Paddington crash: six years on

Submitted by Janine on Tue, 10/04/2005 - 20:56

Tomorrow is the sixth anniversary of the train crash at Paddington (or Ladbroke Grove, if your prefer) in which 31 people died. Or, more accruately, were killed by privatisation.

I remember it pretty well. It was one of those stories that did not shift from top spot in the news for around a week afterwards. Day after day, pages and pages of newspapers carried gruesome details of the carnage in Carriage H.

On the eve of this macabre anniversary, rail union RMT has renewed its call for Automatic Train Protection, the retention of independent safety regulation and the enactment of a corporate manslaughter law.

“Automatic Train Protection was promised after the Clapham disaster in 1988, yet in 2005 we are still no nearer getting it,” RMT general secretary Bob Crow said today.

“ATP would have prevented the Ladbroke Grove crash and saved 31 lives – but Thames Trains had decided not to install it on grounds of cost.

“After Ladbroke Grove Lord Cullen said that regulation of rail safety should be put in independent hands to avoid it being ‘captured’ by vested commercial interests.

“Yet the government is throwing that into reverse and handing responsibility back to an industry still dominated by private sector interests motivated by cutting costs and maximising profits rather than improving safety.

“A host of other recommendations from Cullen have either been shelved or watered down.

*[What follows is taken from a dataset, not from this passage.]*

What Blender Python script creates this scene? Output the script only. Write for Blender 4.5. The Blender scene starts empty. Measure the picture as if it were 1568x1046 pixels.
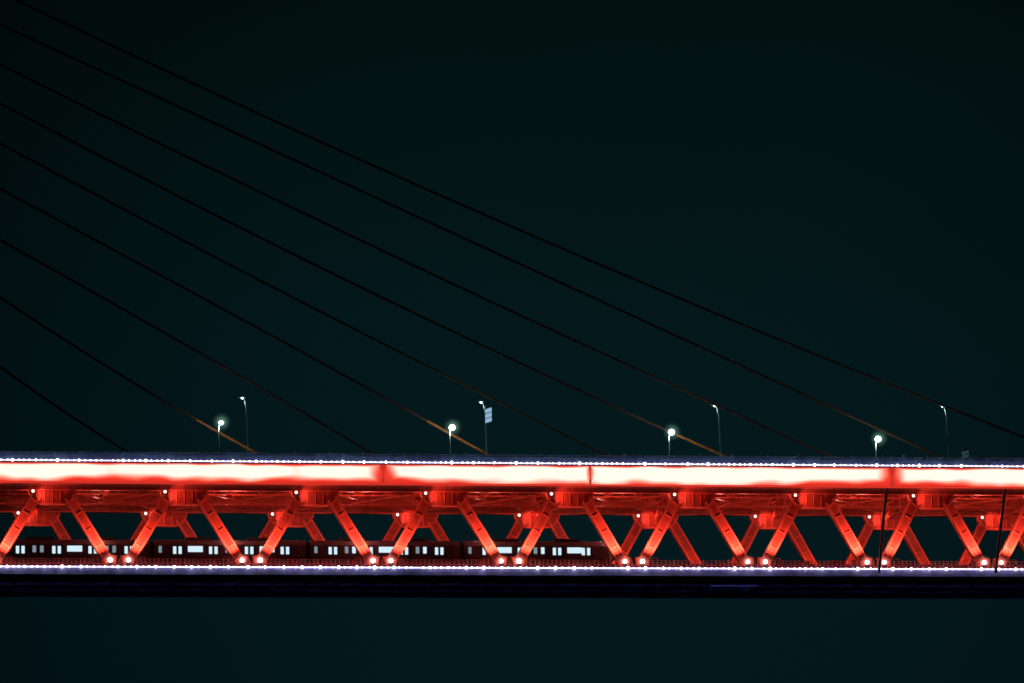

“Where is the central driver and signaller licensing system and joint training scheme? What has happened to the statutory duty to comply with railway group standards? Where is the commitment to ensure that unions play a significant role in safety management?

“At Ladbroke Grove the guard played a crucial role, recognised by Cullen – yet those duties had just been removed from the rule-book and we are still fighting constant attempts by the privateers to downgrade the guard’s safety role."

Surely now, the argument for renationalisation of the railways has been won. Profit and safety do not mix. Most measures of good service - such as punctuality and fares value-for-money - show that the private railway is worse. With its obscene subsidies, the private rail system eats public money more voraciously than British Rail ever did. And for rail workers, privatisation has meant being transferred to new employers, broken into smaller and smaller units, losing pensions, travel, transfer and other rights, and being at the mercy of cowboys with more front than John Wayne.

Every opinion poll on the subject shows a big majority of the public want the railways renationalised. The whole trade union movement backs public ownership.

But New Labour continues to refuse to undo privatisation. More than this, it is reprivatising franchises such as South East Trains, when keeping it in public ownership would be easier.

It's a bloody insult to the memory of the dead.